Unlike dissidents in the United States, who cannot start a political organization or journalistic enterprise without concerning themselves with how it will impact their ability to pay for health care, a mortgage, food for their family, and education, dissidents in Cuba do not have any of these worries. They enjoy a robust safety net that covers every single citizen, regardless of their view of the Cuban political system.
Many Cubans in attendance at the Summit in Panama had a different view of the dissidents than that espoused by the New York Times. They referred to the dissidents as mercenaries because of their financial links to a hostile foreign regime and coziness with anti-Castro exiles such as Luis Posada Carriles, the “Cuban bin Laden,” who has been implicated in numerous terrorist activities including the downing of a civilian airplane and a string of hotel bombings in Havana.
The Cuban Web site Juventud Rebelde reported that the Cuban delegation, which represents more than 2,000 associations and Non-Governmental Organizations from the island, denounced the presence of people who are paid by interests seeking to destabilize Cuban society and the Cuban government.

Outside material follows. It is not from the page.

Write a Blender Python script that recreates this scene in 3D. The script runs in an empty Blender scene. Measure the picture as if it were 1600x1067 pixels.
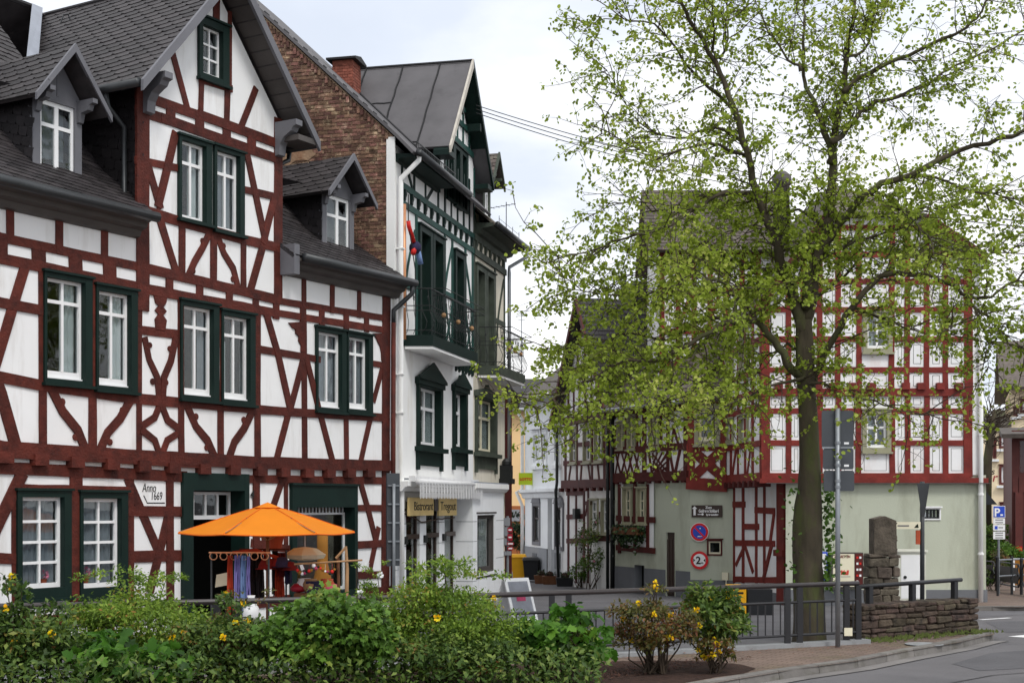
import bpy, bmesh, math, random
import numpy as np
from mathutils import Vector, Matrix
random.seed(7); RNG = np.random.default_rng(7)
SC = bpy.context.scene
COL = SC.collection
rad = math.radians

# ------------------------------------------------------------------ camera
FPX = 2200.0          # focal length in photo pixels (1600 wide)
HCAM = 2.18           # eye height above the pavement
HOR = 787.0           # horizon row in the photo
cam = bpy.data.cameras.new('camera'); cam_o = bpy.data.objects.new('camera', cam); COL.objects.link(cam_o)
cam.sensor_width = 36.0; cam.lens = FPX / 1600.0 * 36.0
cam.shift_y = (HOR - 533.5) / 1600.0
cam.clip_start = 0.1; cam.clip_end = 6000
cam_o.location = (0, 0, HCAM); cam_o.rotation_euler = (rad(90), 0, 0)
SC.camera = cam_o
SC.render.resolution_x = 1024; SC.render.resolution_y = 682

# ------------------------------------------------------------------ light
SUN_AZ, SUN_EL = rad(150), rad(52)       # azimuth clockwise from +Y
w = bpy.data.worlds.new('World'); SC.world = w; w.use_nodes = True
nt = w.node_tree; nt.nodes.clear(); N = nt.nodes.new; LK = nt.links.new
out = N('ShaderNodeOutputWorld'); bg = N('ShaderNodeBackground'); bg.inputs['Strength'].default_value = 0.1
sky = N('ShaderNodeTexSky'); sky.sky_type = 'NISHITA'; sky.sun_disc = False
sky.sun_elevation = SUN_EL; sky.sun_rotation = SUN_AZ
tc = N('ShaderNodeTexCoord'); sep = N('ShaderNodeSeparateXYZ'); LK(tc.outputs['Generated'], sep.inputs[0])
zz = N('ShaderNodeMath'); zz.operation = 'MAXIMUM'; zz.inputs[1].default_value = 0.0; LK(sep.outputs['Z'], zz.inputs[0])
za = N('ShaderNodeMath'); za.operation = 'ADD'; za.inputs[1].default_value = 0.25; LK(zz.outputs[0], za.inputs[0])
dx = N('ShaderNodeMath'); dx.operation = 'DIVIDE'; LK(sep.outputs['X'], dx.inputs[0]); LK(za.outputs[0], dx.inputs[1])
dy = N('ShaderNodeMath'); dy.operation = 'DIVIDE'; LK(sep.outputs['Y'], dy.inputs[0]); LK(za.outputs[0], dy.inputs[1])
cmb = N('ShaderNodeCombineXYZ'); LK(dx.outputs[0], cmb.inputs[0]); LK(dy.outputs[0], cmb.inputs[1]); cmb.inputs[2].default_value = 3.1
cn = N('ShaderNodeTexNoise'); cn.inputs['Scale'].default_value = 1.5; cn.inputs['Detail'].default_value = 7; cn.inputs['Roughness'].default_value = 0.5
LK(cmb.outputs[0], cn.inputs['Vector'])
cr = N('ShaderNodeValToRGB'); LK(cn.outputs['Fac'], cr.inputs[0])
e = cr.color_ramp.elements
e[0].position = 0.36; e[0].color = (7.9, 8.5, 9.6, 1)
e[1].position = 0.60; e[1].color = (12.0, 12.0, 12.0, 1)
cl = cr.color_ramp.elements.new(0.47); cl.color = (9.6, 9.9, 10.5, 1)
cov = N('ShaderNodeMapRange'); cov.inputs['From Min'].default_value = 0.30; cov.inputs['From Max'].default_value = 0.44
cov.inputs['To Min'].default_value = 0.85; cov.inputs['To Max'].default_value = 1.0
LK(cn.outputs['Fac'], cov.inputs['Value'])
mx = N('ShaderNodeMix'); mx.data_type = 'RGBA'
LK(cov.outputs[0], mx.inputs['Factor']); LK(sky.outputs[0], mx.inputs[6]); LK(cr.outputs[0], mx.inputs[7])
LK(mx.outputs[2], bg.inputs['Color']); LK(bg.outputs[0], out.inputs[0])

sl = bpy.data.lights.new('sun', 'SUN'); sl.energy = 1.5; sl.angle = rad(14); sl.color = (1.0, 0.97, 0.92)
so = bpy.data.objects.new('sun', sl); COL.objects.link(so)
sd = Vector((math.sin(SUN_AZ) * math.cos(SUN_EL), math.cos(SUN_AZ) * math.cos(SUN_EL), math.sin(SUN_EL)))
so.rotation_euler = (-sd).to_track_quat('-Z', 'Y').to_euler(); so.location = sd * 60
vs = SC.view_settings
SC.display_settings.display_device = 'sRGB'; vs.view_transform = 'Standard'; vs.look = 'None'; vs.exposure = 0.15; vs.gamma = 1.0; vs.use_curve_mapping = False
SC.render.engine = 'CYCLES'
try:
    SC.cycles.use_denoising = True; SC.cycles.denoiser = 'OPENIMAGEDENOISE'
except Exception: pass
SC.cycles.max_bounces = 6; SC.cycles.diffuse_bounces = 3; SC.cycles.glossy_bounces = 3; SC.cycles.transparent_max_bounces = 10
SC.cycles.transmission_bounces = 4; SC.cycles.caustics_reflective = False; SC.cycles.caustics_refractive = False

# ------------------------------------------------------------------ helpers
def gz(Y):
    return -0.018 * min(max(Y - 21.0, 0.0), 45.0)

def S(r, g, b, k=0.72):
    def c(v):
        v /= 255.0
        v = v / 12.92 if v <= 0.04045 else ((v + 0.055) / 1.055) ** 2.4
        return min(v / k, 0.9)
    return (c(r), c(g), c(b))

MATS = {}
def mk(name, col, rough=0.75, var=0.12, scale=2.5, bump=0.0, bscale=40, rndv=0.0, rndh=0.0, dirt=None, metal=0.0, spec=0.35,
       stretch=(1, 1, 1), detail=5, coat=0.0, transl=0.0):
    m = bpy.data.materials.new(name); m.use_nodes = True; MATS[name] = m
    t = m.node_tree; n = t.nodes; l = t.links.new
    p = n['Principled BSDF']
    p.inputs['Roughness'].default_value = rough; p.inputs['Metallic'].default_value = metal
    p.inputs['Specular IOR Level'].default_value = spec
    if coat: p.inputs['Coat Weight'].default_value = coat
    tcn = n.new('ShaderNodeTexCoord'); mp = n.new('ShaderNodeMapping'); mp.inputs['Scale'].default_value = stretch
    l(tcn.outputs['Object'], mp.inputs['Vector'])
    no = n.new('ShaderNodeTexNoise'); no.inputs['Scale'].default_value = scale; no.inputs['Detail'].default_value = detail
    l(mp.outputs[0], no.inputs['Vector'])
    mr = n.new('ShaderNodeMapRange'); mr.inputs['From Min'].default_value = 0.3; mr.inputs['From Max'].default_value = 0.7
    l(no.outputs['Fac'], mr.inputs['Value'])
    a = n.new('ShaderNodeMix'); a.data_type = 'RGBA'
    a.inputs[6].default_value = (*[c * (1 - var) for c in col], 1); a.inputs[7].default_value = (*[min(c * (1 + var), 0.95) for c in col], 1)
    l(mr.outputs[0], a.inputs['Factor'])
    cur = a.outputs[2]
    if dirt:                       # (colour, threshold, softness, scale, strength, stretch)
        dc, th, so_, ds, st, dstr = dirt
        mp2 = n.new('ShaderNodeMapping'); mp2.inputs['Scale'].default_value = dstr; mp2.inputs['Location'].default_value = (3.3, 1.7, 9.1)
        l(tcn.outputs['Object'], mp2.inputs['Vector'])
        n2 = n.new('ShaderNodeTexNoise'); n2.inputs['Scale'].default_value = ds; n2.inputs['Detail'].default_value = 8; n2.inputs['Roughness'].default_value = 0.65
        l(mp2.outputs[0], n2.inputs['Vector'])
        r2 = n.new('ShaderNodeMapRange'); r2.inputs['From Min'].default_value = th; r2.inputs['From Max'].default_value = th + so_
        r2.inputs['To Max'].default_value = st
        l(n2.outputs['Fac'], r2.inputs['Value'])
        b = n.new('ShaderNodeMix'); b.data_type = 'RGBA'; l(r2.outputs[0], b.inputs['Factor']); l(cur, b.inputs[6]); b.inputs[7].default_value = (*dc, 1)
        cur = b.outputs[2]
    if rndv or rndh:
        at = n.new('ShaderNodeAttribute'); at.attribute_name = 'rnd'
        oi = n.new('ShaderNodeObjectInfo')
        ad = n.new('ShaderNodeMath'); ad.operation = 'ADD'; l(at.outputs['Fac'], ad.inputs[0]); l(oi.outputs['Random'], ad.inputs[1])
        fr = n.new('ShaderNodeMath'); fr.operation = 'FRACT'; l(ad.outputs[0], fr.inputs[0])
        hs = n.new('ShaderNodeHueSaturation')
        v = n.new('ShaderNodeMapRange'); v.inputs['To Min'].default_value = 1 - rndv; v.inputs['To Max'].default_value = 1 + rndv; l(fr.outputs[0], v.inputs['Value'])
        l(v.outputs[0], hs.inputs['Value'])
        if rndh:
            m7 = n.new('ShaderNodeMath'); m7.operation = 'MULTIPLY'; m7.inputs[1].default_value = 7.13; l(fr.outputs[0], m7.inputs[0])
            f7 = n.new('ShaderNodeMath'); f7.operation = 'FRACT'; l(m7.outputs[0], f7.inputs[0])
            h = n.new('ShaderNodeMapRange'); h.inputs['To Min'].default_value = 0.5 - rndh; h.inputs['To Max'].default_value = 0.5 + rndh; l(f7.outputs[0], h.inputs['Value'])
            l(h.outputs[0], hs.inputs['Hue'])
        l(cur, hs.inputs['Color']); cur = hs.outputs[0]
    l(cur, p.inputs['Base Color'])
    if bump:
        n3 = n.new('ShaderNodeTexNoise'); n3.inputs['Scale'].default_value = bscale; n3.inputs['Detail'].default_value = 4
        l(mp.outputs[0], n3.inputs['Vector'])
        bp = n.new('ShaderNodeBump'); bp.inputs['Strength'].default_value = bump; bp.inputs['Distance'].default_value = 0.02
        l(n3.outputs['Fac'], bp.inputs['Height']); l(bp.outputs[0], p.inputs['Normal'])
    if transl:
        tr = n.new('ShaderNodeBsdfTranslucent'); l(cur, tr.inputs['Color'])
        ms = n.new('ShaderNodeMixShader'); ms.inputs[0].default_value = transl
        l(p.outputs[0], ms.inputs[1]); l(tr.outputs[0], ms.inputs[2]); l(ms.outputs[0], n['Material Output'].inputs[0])
    return m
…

Liaena Hernandez Martinez, of the National Committee of the Federation of Cuban Women, which represents more than 4 million Cubans said that: “For the Cuba dignified and sovereign that has resisted more than five decades of blockade it is inadmissible that people are here of such low moral character.”

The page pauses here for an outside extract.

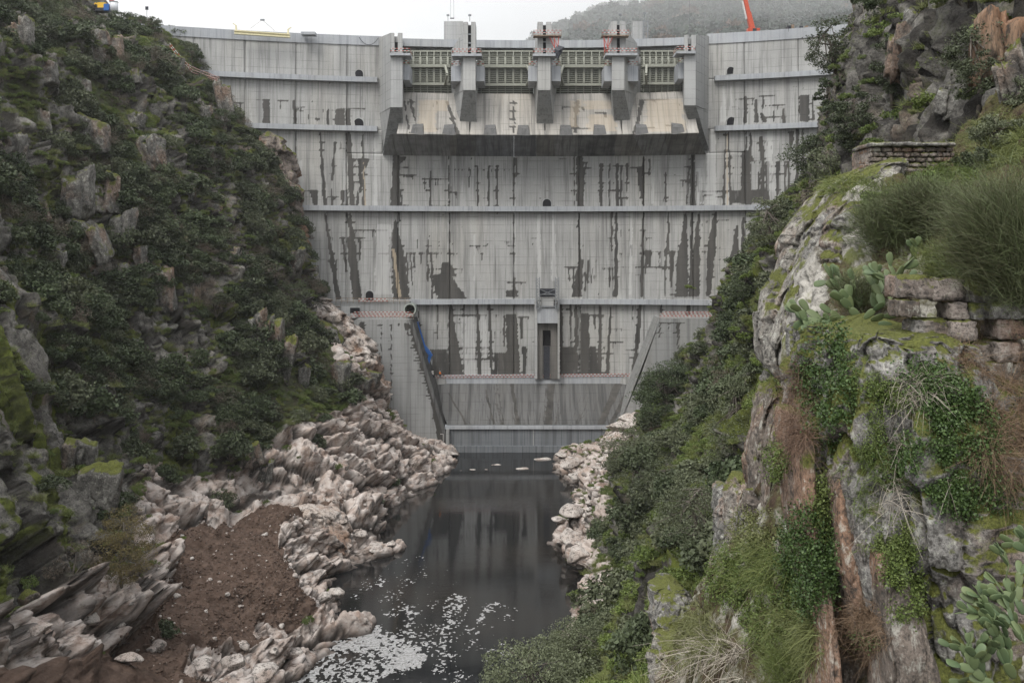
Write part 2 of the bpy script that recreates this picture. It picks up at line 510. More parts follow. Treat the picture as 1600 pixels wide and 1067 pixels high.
for h in [(366,382,161),(400,422,155),(434,452,157),(458,478,168),(458,476,174),(505,572,170),(462,478,195),(545,560,180),(1150,1180,154),(1186,1212,150),(1170,1228,164),(1188,1250,183),(1142,1160,168),
 (475,503,297),(508,520,297),(468,486,308),(532,546,297),(512,530,308),(552,580,248),(552,562,260),(498,522,257),(524,542,233),(475,560,321),(626,652,273),(630,646,277),(628,640,262),(660,702,279),(672,702,320),(626,640,320),(702,800,264),(702,715,300),(702,712,290),(914,925,262),(984,1006,262),(905,920,253),(1008,1026,248),(1008,1018,270),(1066,1083,247),(1070,1083,260),(1062,1083,281),(1092,1140,298),(1140,1166,243),(1148,1172,237),(1138,1160,261),(1190,1202,221),(1100,1115,305),(1066,1080,316),(1170,1200,252),(1118,1134,307),
 (513,560,370),(495,545,406),(555,572,371),(553,606,359),(592,612,396),(630,703,394),(640,652,418),(665,725,419),(640,652,431),(667,680,431),(735,752,384),(787,800,377),(793,823,441),(752,757,395),(700,716,395),(703,722,456),(881,905,417),(897,913,382),(905,935,406),(910,935,430),(950,988,358),(965,1003,382),(927,987,418),(993,1022,417),(1005,1060,392),(1008,1050,417),(1008,1020,371),(1095,1140,343),(1095,1140,404),(1098,1120,392),(995,1005,430),(1048,1060,460),(950,965,404),(1062,1072,352),
 (705,760,492),(735,800,517),(700,765,543),(720,790,551),(720,790,561),(770,800,491),(808,828,494),(815,828,541),(735,760,529),(700,730,505),(922,945,492),(930,975,514),(922,948,541),(925,960,552),(950,975,534),(975,992,547),(876,890,490),(895,905,487),(1030,1070,504),(930,945,560)]:
    hline(ST, *h)
RM = np.random.default_rng(5)
# right-hand mass low in tier 3, broken
ST[297:319, 1140:1202] = np.maximum(ST[297:319, 1140:1202], 0.7)
# left and right blocks in front of the dam
for v in [(566,567,504,559,8,9),(596,596,506,600,1.2,1),(612,612,506,625,1.8,1.2),(634,634,505,516,5,2),(638,638,505,525,3,1),(623,623,505,512,3,1),(1031,1031,503,530,2,2),(1060,1060,505,545,5,3),(580,581,560,640,1,1)]:
    stroke(ST, *v)
for i, y in enumerate(range(508, 690, 5)):                  # barbs along the slanted edge of the left block
    xe = 640 + (697 - 640) * ((y - 500) / 190.0)
    L_ = 3 + 9 * RM.random()
    ST[y:y + 2, int(xe - L_):int(xe) + 2] = 1
    ST[y:y + 5, int(xe - 4 * RM.random()):int(xe) + 2] = 1
for y in range(600, 692):
    xe = 640 + (697 - 640) * ((y - 500) / 190.0); w = (y - 600) * 0.13
    ST[y, int(xe - w):int(xe) + 2] = 1
# scattered small holes and leaks
for _ in range(120):
    x, y = RM.integers(380, 1280), RM.integers(130, 585)
    ST[y:y + 2, x:x + 2] = 1
for _ in range(120):
    x, y = RM.integers(380, 1280), RM.integers(130, 585)
    hline(ST, x, x + RM.integers(4, 14), int(y / 12.4) * 12.4, 0.6, 0.15)
# lime runs
for v in [(1131,1131,135,192,3,12),(1143,1142,135,192,3,9),(540,540,135,170,1.5,2),(566,566,140,190,2,2),(391,393,160,195,2,3),(540,540,240,320,2,5),(586,588,215,322,4,8),(842,843,335,465,6,8),(866,866,335,440,6,10),(742,742,365,440,4,3),(700,700,345,392,3,3),(687,687,395,420,2,1),(470,472,250,300,6,9),(600,600,350,460,25,30),(1112,1112,210,320,14,18),(1092,1095,262,320,9,12),(930,930,470,480,60,55),(730,735,495,588,22,18),(755,758,480,560,10,10),(815,820,480,495,20,20),(987,985,333,460,5,6),(1020,1020,240,320,6,6),(1203,1205,205,300,10,14)]:
    stroke(LM, *v, val=0.6, barbs=False)
for v in [(1136.6,1137,210,320,1.5,3),(569,571,255,322,2,3),(615,625,390,465,5,6)]:
    stroke(RU, *v, val=1.0, barbs=False)
def sample(A, px, py):
    x = np.clip(px, 0, 1598.9); y = np.clip(py, 0, 1065.9)
    x0 = x.astype(int); y0 = y.astype(int); fx_ = x - x0; fy_ = y - y0
    return (A[y0, x0] * (1 - fx_) * (1 - fy_) + A[y0, x0 + 1] * fx_ * (1 - fy_) + A[y0 + 1, x0] * (1 - fx_) * fy_ + A[y0 + 1, x0 + 1] * fx_ * fy_)
def grid_faces(nr, nc, off=0):
    a = np.arange(nr * nc).reshape(nr, nc) + off
    return np.stack([a[:-1, :-1].ravel(), a[:-1, 1:].ravel(), a[1:, 1:].ravel(), a[1:, :-1].ravel()], 1)

M_face = concrete('dam face concrete', base=(0.345, 0.345, 0.335), stain=True, streak=1.25)
M_low = concrete('lower block concrete', base=(0.28, 0.284, 0.28), stain=True, lift=1.5)
M_ledge = concrete('ledge concrete', base=(0.34, 0.355, 0.375), lift=40, form=8.0, streak=0.7)
M_pier = concrete('pier concrete', base=(0.36, 0.364, 0.36), lift=2.2, form=3.0, streak=0.7)
M_chute = concrete('chute concrete', base=(0.34, 0.325, 0.3), lift=1.6, form=9.0, yk=0.05, streak=1.4, stain=True)
M_wet = concrete('wet concrete', base=(0.3, 0.3, 0.3), lift=1.2, form=1.6, dark=1.0, wet=0.4)
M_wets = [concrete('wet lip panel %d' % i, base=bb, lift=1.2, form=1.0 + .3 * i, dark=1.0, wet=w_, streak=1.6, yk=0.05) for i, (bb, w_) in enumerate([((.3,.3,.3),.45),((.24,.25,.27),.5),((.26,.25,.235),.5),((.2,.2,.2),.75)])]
M_split = concrete('dark splitter concrete', base=(0.13, 0.13, 0.13), lift=1.2, form=1.0)
M_wet2 = concrete('soaked outlet wall', base=(0.2, 0.19, 0.175), lift=1.2, form=1.6, wet=0.55, streak=1.5)
M_under = concrete('shade toned underside', base=(0.3, 0.305, 0.3), lift=1.2, form=1.0, dark=0.85)  # darker concrete: the shade of downward faces is put into its colour
M_apron = concrete('apron concrete', base=(0.11, 0.11, 0.109), lift=1.8, form=5, wet=0.0, stain=True, streak=1.9, yk=0.04)
M_sill = concrete('sill wall concrete', base=(0.16, 0.172, 0.185), lift=1.1, form=1.4, streak=1.5)
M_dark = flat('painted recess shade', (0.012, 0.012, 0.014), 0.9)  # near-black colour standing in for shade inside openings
M_gate = flat('olive gate steel', (0.1, 0.105, 0.082), 0.55, 0.0, 0.12)
M_gatelight = flat('pale olive gate steel', (0.25, 0.255, 0.215), 0.5, 0.0, 0.1)
M_steel = flat('grey galvanised steel', (0.2, 0.21, 0.22), 0.5, 0.4, 0.2)
M_darksteel = flat('dark steel', (0.04, 0.042, 0.05), 0.5, 0.3, 0.3)
M_red = flat('red barrier plastic', (0.36, 0.07, 0.055), 0.5)
M_white = flat('white barrier plastic', (0.5, 0.48, 0.46), 0.5)
M_orange = flat('orange red crane paint', (0.42, 0.075, 0.04), 0.4)
M_blue = flat('blue lift paint', (0.03, 0.11, 0.33), 0.4)
M_wood = flat('weathered formwork board', (0.2, 0.15, 0.11), 0.8, 0.0, 0.4)
M_yellow = flat('pale yellow beam paint', (0.6, 0.55, 0.36), 0.5)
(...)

The Times predictably aligns itself on the side of the U.S. government regarding their opinion of the true political aspirations of Cuban people. The idea that the U.S. is a disinterested observer nudging the Cuban government in the direction of greater democracy and human rights is nothing but pure propaganda, contradicted by more than half a century of history. The U.S. has always been the aggressor against Cuba, coercing it to become a neo-colony that could be exploited by the U.S. military and corporate interests. This was true from the time the U.S. forced Cuba to implement Platt amendment that granted the Americans control of Guantanamo Bay until the U.S.-backed dictator Fulgencio Batista was ousted in 1959.
It should be no surprise that the U.S. government and corporations like the New York Times still presumptuously attempt to delegitimize the Cuban revolution and pretend that Cuban politics are best understood and articulated by those either outside Cuba or in their service as paid agents. The notion that a population can create a socioeconomic system representing the will of its people that starkly rejects the Washington Consensus is simply unthinkable. They are forced to pretend that an opposition manufactured and financed from abroad is representative of the population as a whole. It may take another 55 years to understand this is simply not the case.